July 28, 2013

AKB0048: "Stardust Selection"

It's been a while since I reviewed the first two episodes of this anime, so to quickly recap: AKB0048 is a science fiction animated series from Japan, and is a spin-off for the immensely popular girl band AKB48. It follows a trio of teenage girls who aspire to join the interplanetary pop troupe AKB0048 and perform to colonies across the galaxy - many of whom have banned entertainment.

This third episode, "Stardust Selection", picks up where the second left off: the girls are onboard one of the AKB0048 spaceships and must undergo a rigorous audition process to determine if they're suitable to be the new understudies. In order to prove themselves, the contestants are tasked with defending the band during an upcoming guerilla contest - to the death, if necessary.

This continues to be an anime that's much, much better than it has any right to be. It's a cash-in on a corporately manufactured pop group re-imagined as a science fiction action series. The creative strategy for the series appears to be to throw everything imaginable into the mix at once: action, comedy, drama, pop music, dance, teen soaps, lightsabers, giant robots, Pokemon-like creatures, ancient prophecies, dogfights - you name it, they've shoehorned it in.

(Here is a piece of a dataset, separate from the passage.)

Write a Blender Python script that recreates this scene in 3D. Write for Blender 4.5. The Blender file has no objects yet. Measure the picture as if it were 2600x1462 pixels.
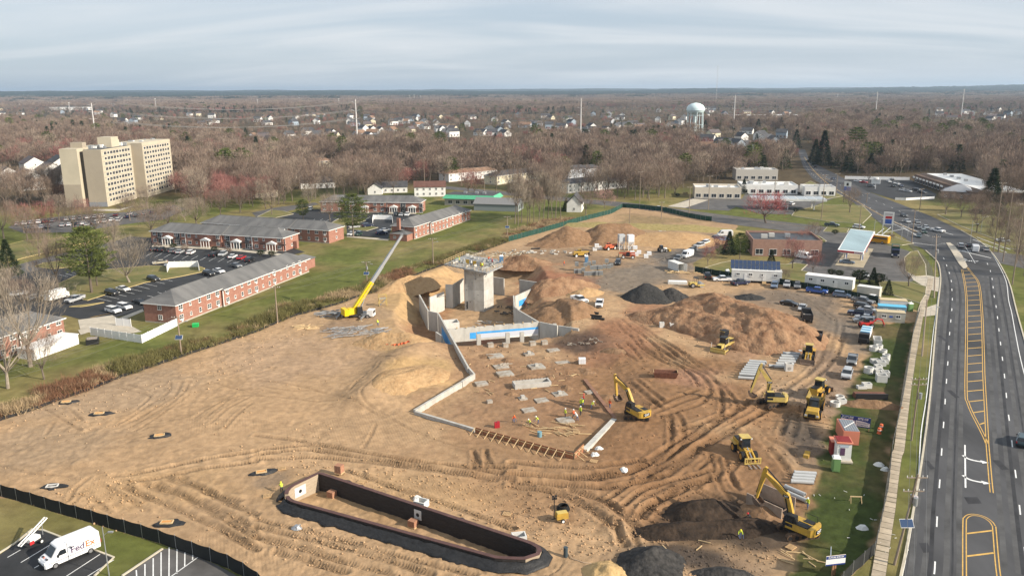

This shouldn't work, yet somehow out of this mess comes a really entertaining series.

I really liked the resolution to this episode, which I won't spoil. It made a lot of sense and did actually come as a bit of a surprise. It's testament to how fluidly the various elements of the series works that you can go from a bunch of aspiring pop stars rehearsing a song to the same girls crouching among some rubble taking potshots and giant robots with machine guns, and it doesn't seem odd or out of place.

This series is currently running three for three in terms of watchability; I feel faintly ridiculous recommending it to people, but there you are. AKB0048 is genuinely entertaining stuff.

1 comment:

  1. I'm still blaming you for me watching it. And, yes, it IS better than it has any right to be, & was one panellists first pick for that at Continuum.